Suddenly, cutting it in half doesn’t sound nearly as radical, does it?
Taking all these factors together, then, the point is this: if your gut reaction to the proposed 50% cut was to dismiss the idea as ludicrous, consider the possibility that this reaction was formed by layers of one-sided, heavily biased optics, and that, were you better informed, you too would consider that kind of a cut to be, as I called it above, a reasonable initial demand.
Biting the Bullet
“But then my point stands,” Beijer would likely say. “The welfare cuts you advocate would lead to overwhelmed food banks, just like we saw in November.” Yes, they very well might—though I would stress that free market policy reforms would do much to alleviate this problem if only the leftists would allow us to make them.
But yes, even if nothing else changes, even if it causes overwhelmed food banks, we should cut SNAP significantly. Why? Because coerced charity is only justified in the most extreme cases, and the vast majority of those currently on SNAP simply do not qualify.

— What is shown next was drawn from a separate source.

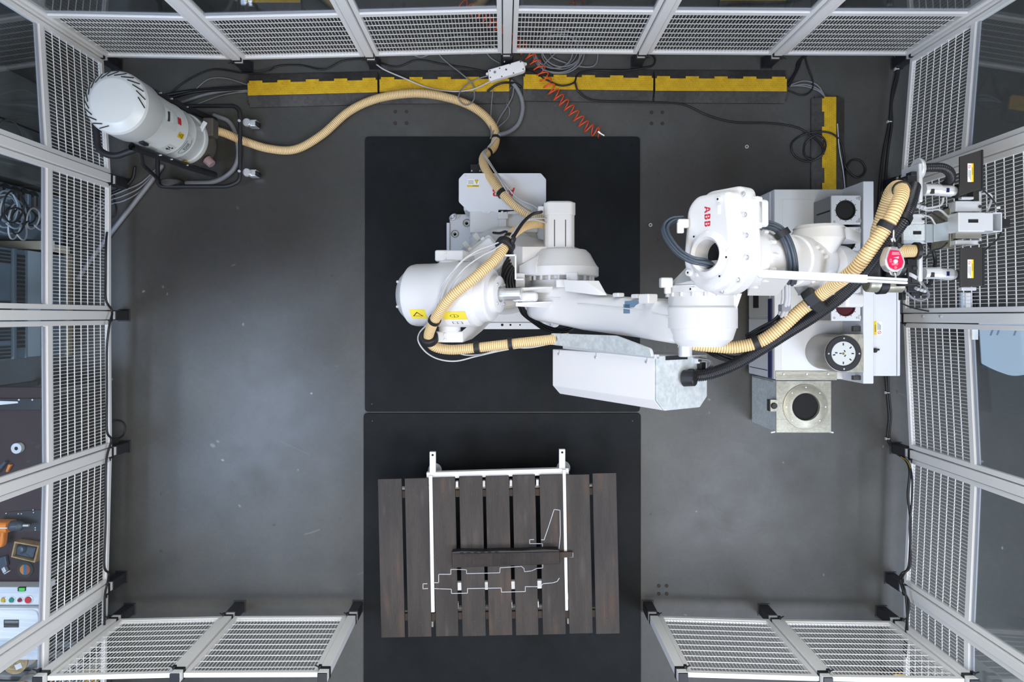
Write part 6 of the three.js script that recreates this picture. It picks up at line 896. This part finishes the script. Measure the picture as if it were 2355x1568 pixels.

The fact is that the kind of people who receive government food assistance are a lot less needy and deserving than they are made out to be by the leftists who relentlessly champion their cause. There is absolutely some genuine need out there, but there is also a massive lobby pushing for ever-greater handouts to this most powerful of special-interest groups. These advocates prey on our compassion, conveniently leaving out the unflattering details about the poor that, were voters more familiar with them, would undoubtedly make many think twice about subsidizing this group to the tune of hundreds of billions of dollars.
The “callousness” behind this position is difficult to muster toward the frail, saintly single mother who is invariably held up as a representative of those in need. But it comes much more easily when you start to understand the kind of people who are actually on the receiving end of all this aid.